# To do
Copy out the listing that follows exactly, dropping every picture.

--- START OF Data block ---

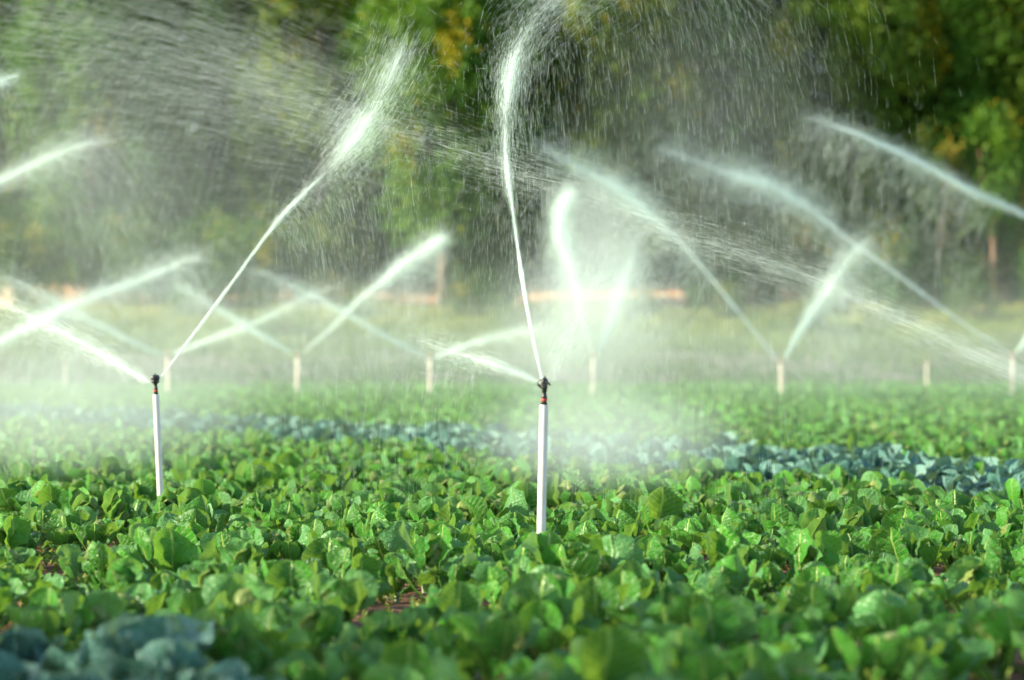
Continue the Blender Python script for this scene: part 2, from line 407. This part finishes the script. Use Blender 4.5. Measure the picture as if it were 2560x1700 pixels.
def plant_leaves(seed, red, hi):
    """list of (kind, V, F, uv, vary) of one plant"""
    rng = np.random.default_rng(seed); out = []
    nu, nv = (15, 13) if hi == 2 else (7, 5) if hi == 1 else (5, 3)
    nout = int(rng.integers(10, 13)) if not red else int(rng.integers(7, 9)); a0 = rng.uniform(0, 6.28)
    for k in range(nout):
        t = k / (nout - 1); a = a0 + k * 2.39996 + rng.normal(0, .15)
        if not red:
            L = rng.uniform(.105, .170) * (1 - .2 * t); Wd = L * rng.uniform(.95, 1.2); pet = rng.uniform(.09, .16) * (1 - .5 * t)
            e0 = R(24 + 48 * t + rng.uniform(-12, 16)); bend = R(rng.uniform(-35, 60) + 35 * t)
            cup = rng.uniform(.15, .95) if rng.uniform() < .75 else -rng.uniform(.2, .7); ruf = rng.uniform(.03, .12)
            if rng.uniform() < .3: L *= .7; Wd *= .62
            z0 = .035 + .05 * t
        else:
            L = rng.uniform(.20, .27) * (1 - .2 * t); Wd = L * rng.uniform(.95, 1.15); pet = .05
            e0 = R(28 + 48 * t + rng.uniform(-10, 10)); bend = R(rng.uniform(-35, 25) + 25 * t)
            cup = rng.uniform(.2, .7); ruf = rng.uniform(.05, .10); z0 = .04 + .03 * t
        v, f, uv = leaf_grid(nu, nv, pet, L, Wd, e0, bend, cup, ruf, rng, z0=z0)
        out.append(('leaf', rotz(v, a), f, uv, rng.uniform(0, 1)))
    hv, hf, hu, hk, b = [], [], [], [], 0
    for k in range(5 if hi else 3):                      # the wrapped heart
        L = rng.uniform(.10, .13) * (1.3 if red else 1 if hi == 2 else 1.2 if hi else 1.45)  # far hearts drawn larger; their pale yellow also stands in for sunlit tips
        v, f, uv = leaf_grid(max(nu - 1, 5), nv, 0, L, L * .85, R(35 + 6 * k), R(95 + 6 * k), .75, .05, rng, r0=.012, z0=.075 + .02 * k, pw=.02)
        v = rotz(v, a0 + k * 2.2 + .7); hv.append(v); hf.append(f + b); hu.append(uv); hk.append(np.full(len(v), rng.uniform(0, 1))); b += len(v)
    out.append(('head', np.concatenate(hv), np.concatenate(hf), np.concatenate(hu), np.concatenate(hk)))
    return out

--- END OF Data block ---

# Completed task
Continue the Blender Python script for this scene: part 2, from line 407. This part finishes the script. Use Blender 4.5. Measure the picture as if it were 2560x1700 pixels.
def plant_leaves(seed, red, hi):
    """list of (kind, V, F, uv, vary) of one plant"""
    rng = np.random.default_rng(seed); out = []
    nu, nv = (15, 13) if hi == 2 else (7, 5) if hi == 1 else (5, 3)
    nout = int(rng.integers(10, 13)) if not red else int(rng.integers(7, 9)); a0 = rng.uniform(0, 6.28)
    for k in range(nout):
        t = k / (nout - 1); a = a0 + k * 2.39996 + rng.normal(0, .15)
        if not red:
            L = rng.uniform(.105, .170) * (1 - .2 * t); Wd = L * rng.uniform(.95, 1.2); pet = rng.uniform(.09, .16) * (1 - .5 * t)
            e0 = R(24 + 48 * t + rng.uniform(-12, 16)); bend = R(rng.uniform(-35, 60) + 35 * t)
            cup = rng.uniform(.15, .95) if rng.uniform() < .75 else -rng.uniform(.2, .7); ruf = rng.uniform(.03, .12)
            if rng.uniform() < .3: L *= .7; Wd *= .62
            z0 = .035 + .05 * t
        else:
            L = rng.uniform(.20, .27) * (1 - .2 * t); Wd = L * rng.uniform(.95, 1.15); pet = .05
            e0 = R(28 + 48 * t + rng.uniform(-10, 10)); bend = R(rng.uniform(-35, 25) + 25 * t)
            cup = rng.uniform(.2, .7); ruf = rng.uniform(.05, .10); z0 = .04 + .03 * t
        v, f, uv = leaf_grid(nu, nv, pet, L, Wd, e0, bend, cup, ruf, rng, z0=z0)
        out.append(('leaf', rotz(v, a), f, uv, rng.uniform(0, 1)))
    hv, hf, hu, hk, b = [], [], [], [], 0
    for k in range(5 if hi else 3):                      # the wrapped heart
        L = rng.uniform(.10, .13) * (1.3 if red else 1 if hi == 2 else 1.2 if hi else 1.45)  # far hearts drawn larger; their pale yellow also stands in for sunlit tips
        v, f, uv = leaf_grid(max(nu - 1, 5), nv, 0, L, L * .85, R(35 + 6 * k), R(95 + 6 * k), .75, .05, rng, r0=.012, z0=.075 + .02 * k, pw=.02)
        v = rotz(v, a0 + k * 2.2 + .7); hv.append(v); hf.append(f + b); hu.append(uv); hk.append(np.full(len(v), rng.uniform(0, 1))); b += len(v)
    out.append(('head', np.concatenate(hv), np.concatenate(hf), np.concatenate(hu), np.concatenate(hk)))
    return out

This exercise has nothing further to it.